Conocí a Manolo Molina en esta ciudad hace cuarenta y pico años. Iba a verlo algunas tardes a la Biblioteca Gabriel Miró, ubicada ya en su lugar actual. Manolo recibía desde su mesa de sala colectiva de bibliotecarios y sonreía con franca complicidad ante el joven lector de Miguel Hernández que había detectado que el poeta hablaba de él en alguna de sus cartas: un "recuerdos a Molina" de Hernández desde Madrid me hacía muy interesante al personaje, que era jovencísimo cuando aquella carta. Yo lo había conocido por mediación de Marilé, su hija, e Isidoro Manteca, novio de ella, quienes me habían abierto un encuentro que fue duradero, epistolar desde otros lugares y sorprendido por lo que aquel hombre podía y sabía contar.

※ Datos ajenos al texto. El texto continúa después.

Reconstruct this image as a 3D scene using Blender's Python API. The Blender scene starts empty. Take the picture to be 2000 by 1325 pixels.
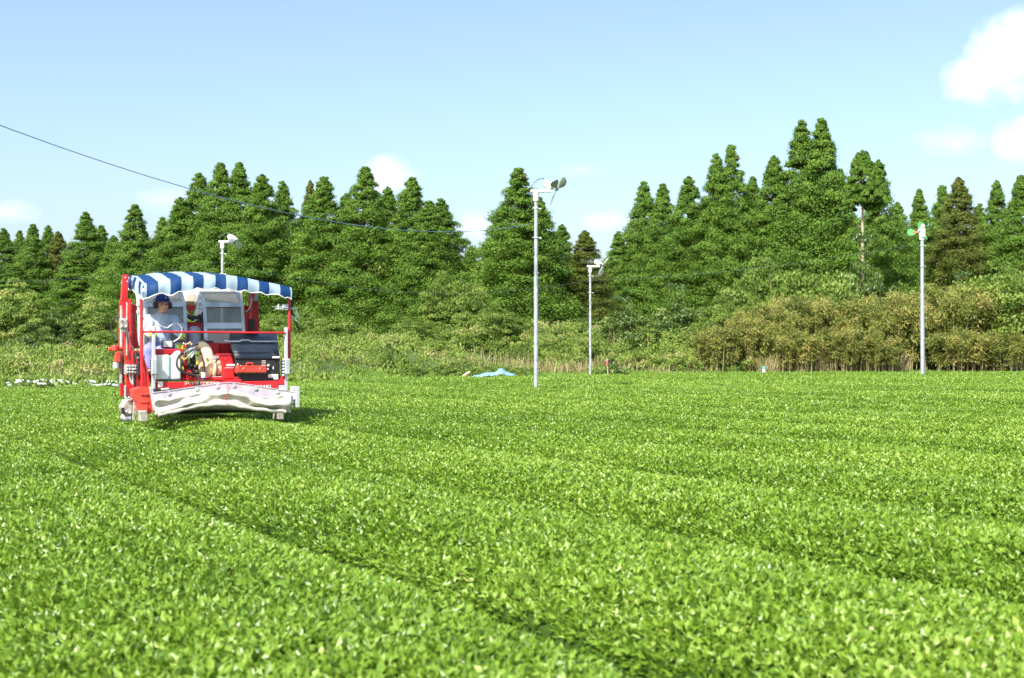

En un paseo tardío que lo llevaba hacia su casa, recalaba a veces en un bar muy conocido, donde Oliver, "el bardo", lo esperaba hacia las ocho de la tarde para comentar, leer, esperar esperanzadamente. Fue un día en aquel bar, tras dos copas de un vino de Jumilla que se llamaba Sabatacha, donde me recomendó que no siguiera intentando el camino difícil de la poesía. Le había entregado un libro unos días antes, que se llamaba algo así como "Palabra recobrada", y Manolo, con juicio certero, que siempre le agradeceré, me recomendó que siguiera otros caminos: creo que me puso así definitivamente en el aprendizaje de la crítica literaria y la poesía perdió uno de los malos poetas que la hubieran nutrido...

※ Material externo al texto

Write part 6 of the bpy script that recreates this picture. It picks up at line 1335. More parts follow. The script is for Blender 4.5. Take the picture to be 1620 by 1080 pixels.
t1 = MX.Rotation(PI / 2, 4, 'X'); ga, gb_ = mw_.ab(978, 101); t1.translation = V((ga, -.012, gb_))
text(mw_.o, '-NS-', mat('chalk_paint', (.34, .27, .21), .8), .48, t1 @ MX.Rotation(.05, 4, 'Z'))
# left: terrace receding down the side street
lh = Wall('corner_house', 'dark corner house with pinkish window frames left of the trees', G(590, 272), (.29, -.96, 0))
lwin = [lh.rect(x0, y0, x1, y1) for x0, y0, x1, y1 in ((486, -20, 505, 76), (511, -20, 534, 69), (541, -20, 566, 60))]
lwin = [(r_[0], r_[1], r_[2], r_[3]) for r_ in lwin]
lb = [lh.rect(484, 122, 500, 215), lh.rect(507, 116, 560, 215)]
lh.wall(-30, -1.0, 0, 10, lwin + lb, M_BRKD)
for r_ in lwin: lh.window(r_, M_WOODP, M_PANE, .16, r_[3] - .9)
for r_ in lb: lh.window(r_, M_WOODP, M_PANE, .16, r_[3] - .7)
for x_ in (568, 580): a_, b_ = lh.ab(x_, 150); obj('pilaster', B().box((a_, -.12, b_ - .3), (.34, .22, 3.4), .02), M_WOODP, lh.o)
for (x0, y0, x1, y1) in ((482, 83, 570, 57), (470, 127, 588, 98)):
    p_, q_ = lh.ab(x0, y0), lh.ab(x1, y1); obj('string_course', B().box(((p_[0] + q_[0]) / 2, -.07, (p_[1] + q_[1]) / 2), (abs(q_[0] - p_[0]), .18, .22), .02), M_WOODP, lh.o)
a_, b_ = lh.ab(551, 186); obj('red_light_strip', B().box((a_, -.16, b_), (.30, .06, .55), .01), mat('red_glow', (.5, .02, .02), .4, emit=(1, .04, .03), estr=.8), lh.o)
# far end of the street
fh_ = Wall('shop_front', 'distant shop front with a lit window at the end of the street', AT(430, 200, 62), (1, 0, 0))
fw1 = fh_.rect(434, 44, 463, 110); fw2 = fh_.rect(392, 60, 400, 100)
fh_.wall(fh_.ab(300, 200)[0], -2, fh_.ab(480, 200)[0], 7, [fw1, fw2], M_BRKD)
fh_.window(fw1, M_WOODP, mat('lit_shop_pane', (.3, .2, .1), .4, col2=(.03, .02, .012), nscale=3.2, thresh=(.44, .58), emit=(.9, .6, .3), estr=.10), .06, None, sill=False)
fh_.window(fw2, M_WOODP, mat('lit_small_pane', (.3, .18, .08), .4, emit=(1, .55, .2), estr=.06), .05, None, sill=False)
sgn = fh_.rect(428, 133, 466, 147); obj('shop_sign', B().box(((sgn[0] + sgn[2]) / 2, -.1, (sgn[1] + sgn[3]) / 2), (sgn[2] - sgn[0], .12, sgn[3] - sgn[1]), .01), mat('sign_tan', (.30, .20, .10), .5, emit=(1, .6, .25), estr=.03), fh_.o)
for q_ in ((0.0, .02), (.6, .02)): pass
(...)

Yo había alcanzado los 19 años y empezaba a leer, tras oírlo varias veces, a Manolo Molina. Una tarde me habló de César Vallejo, que estaba entre sus mitos principales, quizá cerca de Miguel Hernández, que siempre estaba por encima de todos, y también me hablaba de Antonio Machado. Otra vez me situaba ante revistas próximas -creo que fue el activo principal de muchas experiencias de esta ciudad, como en estas páginas demuestra Manolo Parra-. Con frecuencia conversábamos de Hernández. En otros momentos, Blas de Otero era una evocación próxima y precisa. O me llevaba a descubrir a Carlos Sahagún, poeta y amigo joven que le apasionaba, mientras citaba a Cecilio Alonso, profesor y crítico con el que compartía aficiones y continuos encuentros.

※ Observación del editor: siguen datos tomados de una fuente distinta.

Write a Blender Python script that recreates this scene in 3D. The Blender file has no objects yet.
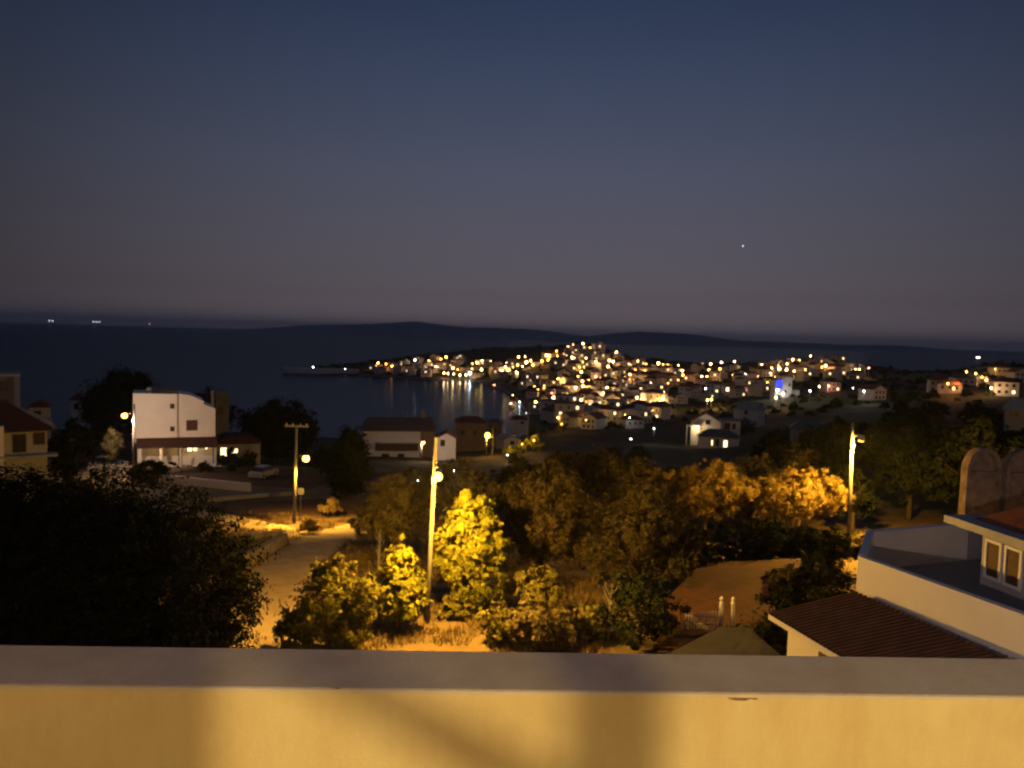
import bpy, math, random
import numpy as np
from mathutils import Vector, Matrix, noise

R = math.radians
sc = bpy.context.scene
col = sc.collection
rng = random.Random(7)

# ------------------------------------------------------------------ camera
F = 774.0
CAM = Vector((0, 0, 45.0))
PITCH, ROLL = R(3.55), R(1.66)
CM = Matrix.Rotation(math.pi/2 - PITCH, 4, 'X') @ Matrix.Rotation(ROLL, 4, 'Z')
cd = bpy.data.cameras.new('camera')
cam = bpy.data.objects.new('camera', cd); col.objects.link(cam)
cam.matrix_world = Matrix.Translation(CAM) @ CM
cd.sensor_width = 36.0; cd.lens = F/1024*36
cd.clip_start = 0.05; cd.clip_end = 90000
cd.dof.use_dof = True; cd.dof.focus_distance = 2.6; cd.dof.aperture_fstop = 3.8
sc.camera = cam

# ------------------------------------------------------------------ sky
w = bpy.data.worlds.new('World'); sc.world = w; w.use_nodes = True
nt = w.node_tree; nt.nodes.clear()
wo = nt.nodes.new('ShaderNodeOutputWorld'); bg = nt.nodes.new('ShaderNodeBackground')
tc = nt.nodes.new('ShaderNodeTexCoord'); sx = nt.nodes.new('ShaderNodeSeparateXYZ')
ramp = nt.nodes.new('ShaderNodeValToRGB')
sky = nt.nodes.new('ShaderNodeTexSky'); sky.sky_type = 'NISHITA'; sky.sun_disc = False
SUN_EL, SUN_ROT = R(-3.0), R(12)
sky.sun_elevation = SUN_EL; sky.sun_rotation = SUN_ROT
nt.links.new(tc.outputs['Generated'], sx.inputs[0])
nt.links.new(sx.outputs['Z'], ramp.inputs[0])
def lin(c):
    return tuple((v/255/12.92 if v/255 <= .04045 else ((v/255+.055)/1.055)**2.4) for v in c) + (1.0,)
cr = ramp.color_ramp
stops = [(0.0, (116, 103, 108)), (0.02, (110, 99, 106)), (0.05, (92, 85, 93)), (0.12, (83, 81, 93)), (0.20, (74, 78, 96)),
         (0.30, (58, 68, 92)), (0.40, (41, 54, 82)), (0.55, (38, 51, 80)), (1.0, (60, 71, 98))]
while len(cr.elements) < len(stops): cr.elements.new(0.5)
for e, (p, c) in zip(cr.elements, stops):
    e.position = p; e.color = lin(c)
# twilight glow: brighter towards where the sun went down (just right of the view axis)
dotn = nt.nodes.new('ShaderNodeVectorMath'); dotn.operation = 'DOT_PRODUCT'
dotn.inputs[1].default_value = (math.sin(R(4)), math.cos(R(4)), 0.1)
nt.links.new(tc.outputs['Generated'], dotn.inputs[0])
mr = nt.nodes.new('ShaderNodeMapRange'); mr.inputs['From Min'].default_value = 0.80
mr.inputs['From Max'].default_value = 1.0; mr.inputs['To Min'].default_value = 0.46; mr.inputs['To Max'].default_value = 1.0
nt.links.new(dotn.outputs['Value'], mr.inputs['Value'])
mul = nt.nodes.new('ShaderNodeVectorMath'); mul.operation = 'SCALE'
nt.links.new(ramp.outputs[0], mul.inputs[0]); nt.links.new(mr.outputs[0], mul.inputs['Scale'])
sc1 = nt.nodes.new('ShaderNodeVectorMath'); sc1.operation = 'SCALE'; sc1.inputs['Scale'].default_value = 10.0
nt.links.new(mul.outputs[0], sc1.inputs[0])
add = nt.nodes.new('ShaderNodeVectorMath'); add.operation = 'ADD'
sc2 = nt.nodes.new('ShaderNodeVectorMath'); sc2.operation = 'SCALE'; sc2.inputs['Scale'].default_value = 0.2
nt.links.new(sky.outputs[0], sc2.inputs[0])
nt.links.new(sc1.outputs[0], add.inputs[0]); nt.links.new(sc2.outputs[0], add.inputs[1])
nt.links.new(add.outputs[0], bg.inputs[0]); bg.inputs[1].default_value = 0.1
nt.links.new(bg.outputs[0], wo.inputs[0])

# ------------------------------------------------------------------ the last light of the sun
sl = bpy.data.lights.new('sun', 'SUN'); sl.energy = 0.012; sl.angle = R(25); sl.color = (1, .75, .65)
so = bpy.data.objects.new('sun', sl); col.objects.link(so)
so.rotation_euler = (R(86), 0, R(180-12))

# ------------------------------------------------------------------ exposure / render
vs = sc.view_settings
vs.view_transform = 'Standard'; vs.look = 'None'; vs.exposure = 0.1; vs.gamma = 1; vs.use_curve_mapping = False
sc.render.engine = 'CYCLES'
cy = sc.cycles
cy.max_bounces = 4; cy.diffuse_bounces = 2; cy.glossy_bounces = 2; cy.transmission_bounces = 3; cy.transparent_max_bounces = 4
cy.use_denoising = True; cy.denoiser = 'OPENIMAGEDENOISE'
cy.sample_clamp_indirect = 1.5; cy.caustics_reflective = False; cy.caustics_refractive = False
cy.use_light_tree = True

# ------------------------------------------------------------------ pixel -> world
C3 = CM.to_3x3()
def ray(px, py): return C3 @ Vector(((px-512)/F, -(py-384)/F, -1))
def at_y(px, py, Y):
    r = ray(px, py); return CAM + r*(Y/r.y)
def at_z(px, py, z):
    r = ray(px, py); return CAM + r*((z-CAM.z)/r.z)
def hor(px): return 321.5 + .029*px
def px_of(x, Y): return 512 + F*x/max(Y, 8)

# ------------------------------------------------------------------ materials
def mat(name, c1, c2=None, scale=3.0, rough=.85, spec=.3, bump=0.0, detail=6, obj_random=0.0):
    m = bpy.data.materials.new(name); m.use_nodes = True
    n = m.node_tree.nodes; l = m.node_tree.links
    b = n['Principled BSDF']; b.inputs['Roughness'].default_value = rough
    b.inputs['Specular IOR Level'].default_value = spec
    c2 = c2 or tuple(v*.78 for v in c1)
    t = n.new('ShaderNodeTexCoord'); ns = n.new('ShaderNodeTexNoise')
    ns.inputs['Scale'].default_value = scale; ns.inputs['Detail'].default_value = detail
    ns.inputs['Roughness'].default_value = .65
    l.new(t.outputs['Object'], ns.inputs['Vector'])
    r = n.new('ShaderNodeValToRGB'); r.color_ramp.elements[0].position = .33; r.color_ramp.elements[1].position = .67
    r.color_ramp.elements[0].color = (*c2, 1); r.color_ramp.elements[1].color = (*c1, 1)
    l.new(ns.outputs['Fac'], r.inputs[0])
    out = r.outputs[0]
    if obj_random:
        oi = n.new('ShaderNodeObjectInfo'); hs = n.new('ShaderNodeHueSaturation')
        mp = n.new('ShaderNodeMapRange'); mp.inputs['To Min'].default_value = 1-obj_random; mp.inputs['To Max'].default_value = 1+obj_random*.3
        l.new(oi.outputs['Random'], mp.inputs['Value']); l.new(mp.outputs[0], hs.inputs['Value'])
        l.new(out, hs.inputs['Color']); out = hs.outputs[0]
    l.new(out, b.inputs['Base Color'])
    if bump:
        bp = n.new('ShaderNodeBump'); bp.inputs['Strength'].default_value = bump; bp.inputs['Distance'].default_value = .05
        l.new(ns.outputs['Fac'], bp.inputs['Height']); l.new(bp.outputs[0], b.inputs['Normal'])
    return m

def emit(name, c, s):
    m = bpy.data.materials.new(name); m.use_nodes = True
    n = m.node_tree.nodes; n.clear()
    o = n.new('ShaderNodeOutputMaterial'); e = n.new('ShaderNodeEmission')
    e.inputs[0].default_value = (*c, 1); e.inputs[1].default_value = s
    m.node_tree.links.new(e.outputs[0], o.inputs[0])
    m.cycles.emission_sampling = 'NONE' if name.startswith('lamp_') else 'FRONT'
    return m

def leafmat(name, c1, c2, trans=.25):
    m = bpy.data.materials.new(name); m.use_nodes = True
    n = m.node_tree.nodes; l = m.node_tree.links; n.clear()
    o = n.new('ShaderNodeOutputMaterial'); g = n.new('ShaderNodeNewGeometry')
    r = n.new('ShaderNodeValToRGB'); r.color_ramp.elements[0].color = (*c2, 1); r.color_ramp.elements[1].color = (*c1, 1)
    l.new(g.outputs['Random Per Island'], r.inputs[0])
    d = n.new('ShaderNodeBsdfDiffuse'); t = n.new('ShaderNodeBsdfTranslucent'); mx = n.new('ShaderNodeMixShader')
    mx.inputs[0].default_value = trans
    l.new(r.outputs[0], d.inputs[0]); l.new(r.outputs[0], t.inputs[0])
    l.new(d.outputs[0], mx.inputs[1]); l.new(t.outputs[0], mx.inputs[2]); l.new(mx.outputs[0], o.inputs[0])
    return m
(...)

He escrito varias veces sobre su poesía. Me interesó desde siempre, desde que conocí Hombres a la deriva, escrito en 1950 y leído por mí veinte años después. Era sin duda el testimonio metafórico de una sociedad agobiante para quien, muy joven, había vivido las esperanzas republicanas y la tragedia de la guerra, con la posguerra iniciada en un campo de concentración. La sociedad surgida de aquello no reparaba nada, era vengativa: "Aquí viven los ángeles de luto, / aquí mueren los hombres cada día/ con la cadena al hombro y la agonía/ saliéndose a los ojos, como un fruto...". Recondujo a veces el pesimismo en Versos en la calle (1955) y en Coral de pueblo (1968) y celebré hace bastantes años su Protocolo jubilar (1982) como un libro en el que la verdad personal se unía con fuerza a la poesía.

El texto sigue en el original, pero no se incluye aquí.